Wardley criticizes the bimodal-IT concept in a November 13, 2014, post on the same blog, stating that it’s “2004 dressed up as 2014 and it is guaranteed to get you into a mess.” The agile developers work fast and don’t mind errors — in fact, they depend on them. The traditional developers work slowly and deliberately, and they have a low tolerance for errors. This is bound to lead to a stalemate, according to Wardley.

Bimodal IT: ‘Rock-solid fluidity’ or ‘balderdash’?

One of bimodal IT’s most vehement critics is Intellyx President Jason Bloomberg, who calls the concept “balderdash.” Bloomberg’s October 12, 2014, post on the company’s blog states that Gartner is simply telling its clients what they want to hear rather than what the need to hear. Bimodal IT, he claims, is nothing more than an excuse for continuing to do IT poorly.
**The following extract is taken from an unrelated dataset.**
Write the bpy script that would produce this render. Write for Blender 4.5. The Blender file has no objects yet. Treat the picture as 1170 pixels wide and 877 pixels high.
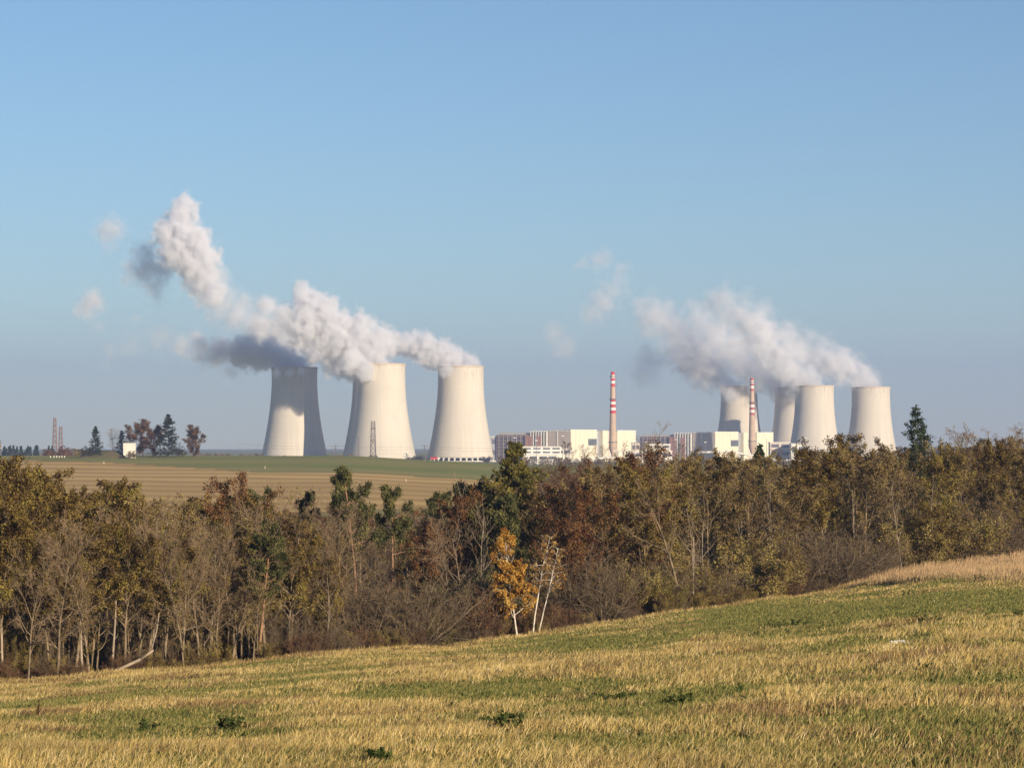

Bloomberg admits that change is difficult and expensive, and there’s no need to fix what isn’t broken. However, change is occurring throughout organizations at a rapid pace — mostly originating from outside the data center. The need to maintain compliance, security, and other governance persists when IT modernizes, but governance must be done in a more agile, automated way.

Gartner Fellow Daryl Plummer counters this criticism by pointing out that adoption of the bimodal-IT model is well underway. In an October 6, 2014, press release, Plummer claims it is both “rock solid” and “fluid”; he states that 45 percent of CIOs report they now have a “fast mode of operation.” Gartner projects that 75 percent of IT organizations will have some form of bimodal in place by 2017.